Since the start, LRQA has audited us. We find the approximate 9-monthly audit cycle (certificate renewal every 3 years) an appropriate frequency. Furthermore, we feel that their external view and opinions are both well-balanced and useful.

How we use ISO 9001 certification

We use ISO 9001 certification to control the processes we use to make our products. In our case, that’s our reports. I suppose that is where the biggest misconception about quality management systems arises.  A QMS is not specifically about putting a ‘badge’ on a product.  In fact, this is not permitted.  9001 is about the system that produces the product; how is it managed and controlled? How is it reviewed and improved?

Figure 2. The PDCA cycle of continuous improvement

At Innoval we apply the oft-mentioned ‘Plan-Do-Check-Act’ time and time again to help make the system (the way we do things) more robust.

Every product we create, which in our case is a report of some type and format, goes through the same ‘life cycle’ process.

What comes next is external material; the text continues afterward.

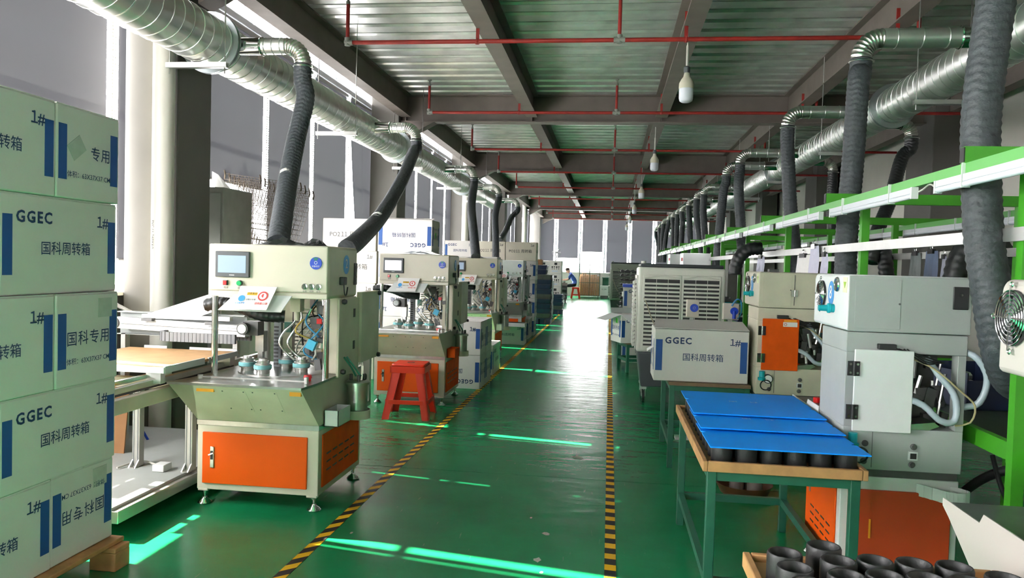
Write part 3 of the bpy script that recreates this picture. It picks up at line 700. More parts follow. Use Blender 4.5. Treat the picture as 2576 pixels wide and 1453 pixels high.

This culminates with a final review and approval, by someone other than the author, before we send it to the client.

How does ISO 9001 certification benefit our clients?

Quite simply, ISO 9001 certification means that at least one other pair of eyes, in addition to the qualified and highly-skilled person doing the writing (and most probably, performing the associated work) will critically review every report issued by Innoval. This ensures a degree of normalisation with the content and style, for example, by using our corporate documentation. It also means that the client’s report benefits from the broader knowledge and experience within Innoval.

What’s next?

ISO 9001:2015 is now the standard.  We are currently certified to the 2008 version of the standard.  The new version, in common with a great number of ISO standards, incorporates an element of risk assessment to drive the continual improvement of the system.  Companies must be able to identify risks to the business and put control measures in place.

There is a grace period of 3 years to convert to the new ISO 9001 certification standard.  Exactly how we achieve this is a work in progress at the moment.  Thankfully, our good friends at LRQA continue to provide us with useful guidance and support.  A later blog post will let you know how we’ve fared!

Is ISO 9001 certification worth the effort?

To our clients?  Without a doubt.  Every product is of a high standard and fully traceable.  Furthermore, we have a record of everything we do (and have done) for every client. This is available for future reference if required.

For Innoval?  Yes again.  The rigour of a periodic external audit causes us to keep our systems up-to-date and maintain the levels of performance that might otherwise gradually become comfortable and degrade over time.  The challenge to continually improve and to be able to demonstrate this works for us.